Am Untersee mit Vorsicht fahren
Nun geht’s auf der Hauptstrasse nach Osten. Der Fluss wird
zum See, und die Fahrt geht entlang des südwestlichsten Ausläufers der
Schwäbischen Meeres, dem Untersee. Je nach Wochentag ist der Bodensee-Radweg
Richtung Steckborn stark frequentiert, Achtsamkeit ist empfohlen. Kurz vor
Steckborn geht’s zurück auf die Seestrasse, und am Kreisel beginnt der moderate
und gleichmässige Anstieg über den Seerücken. Schön kurbeln! Auf der Südseite dafür
mit Dampf bergab Richtung Pfyn, aber Achtung: Bei Hörhausen biegt die Strecke schon
wieder rechts ab, nach Westen, dem Seerücken entlang, eine schöne Rollerstrecke
durch Dörfer bei wenig Verkehr.
Kulturpause in
Ittingen
Über Weckingen gelangt man zur berühmten Kartause Ittingen.
Von dort geht’s hinunter über die Thur, vorbei an Frauenfeld, über Gachnang und
Oberschneit bis zur St.Gallerstrasse. Je nach Wind rollt es nun westwärts
Richtung Winterthur zügig etwa zwei Kilometer bis zur nächsten Ortschaft,
Oberschottikon, wo es in spitzem Winkel links abgeht. Idyllisch der Anstieg
durch den Wald hinauf. Vor Dickbuch spitz nach rechts abbiegen und dann über
Waltenstein wieder durchs Heitertal rollen, in rasanter Fahrt hinunter nach
Kollbrunn.
In Kohlbrunn entscheiden die Beine: kürzer ist der Weg über
Weisslingen und hinunter nach Fehraltorf. Wer noch Kraft hat, fährt links bis
kurz vor Turbenthal und kurbelt dann die zwei Kilometer hinauf bis Wildberg (3-4 Prozent) und über
Russikon nach Fehraltdorf. Von hier ist es nur noch ein sanfter Hügel, dann
rollt es locker aus bis Uster.
Es geht auch länger
Diese Tour lässt sich verlängern, indem man am Untersee
bleibt und erst später über den Seerücken fährt, etwa ab Berlingen. Das ist
steiler und addiert noch rund 20 Km auf dem Tacho.

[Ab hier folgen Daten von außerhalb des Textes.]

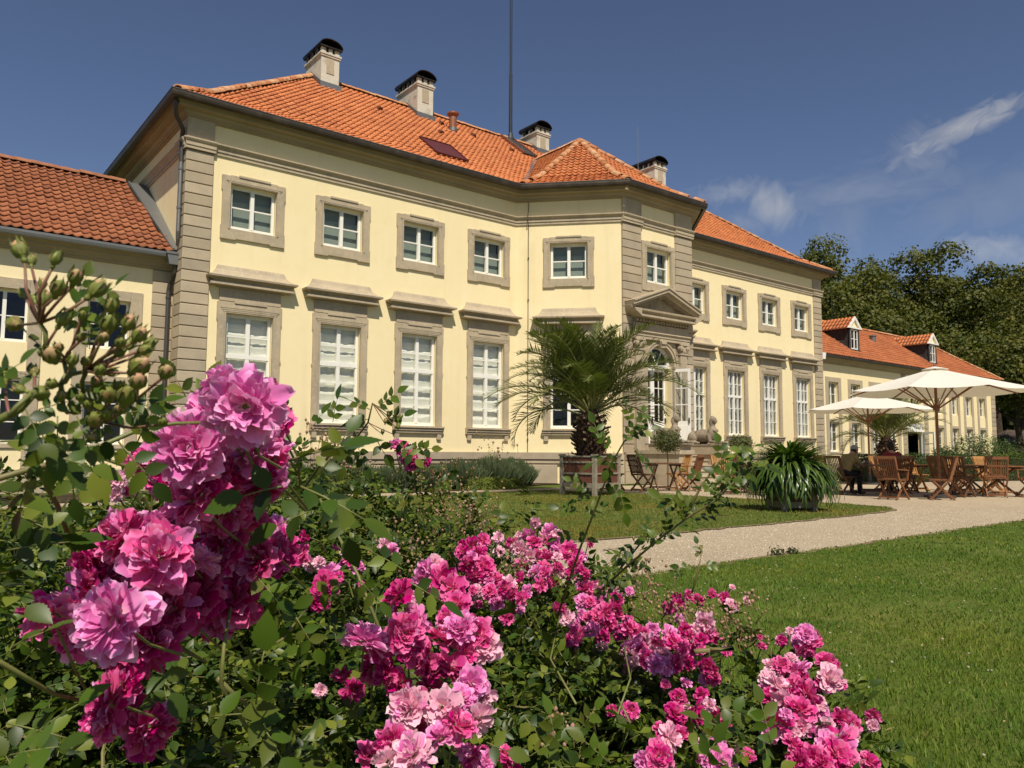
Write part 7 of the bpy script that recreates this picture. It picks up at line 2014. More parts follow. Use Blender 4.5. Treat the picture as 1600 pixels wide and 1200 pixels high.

Müde? Die Landschaft und die Abwechslung der Route waren’s
wert. Und die Form belohnt einen auch: Wer eine Strecke dieser Art, neben dem gewohnten,
kürzeren Training, etwa alle ca drei Wochen absolviert, wird nach drei Monaten
einen deutlichen Formanstieg feststellen. Und ganz nebenbei hat sich die
Technik stark verbessert: eine runde Sache!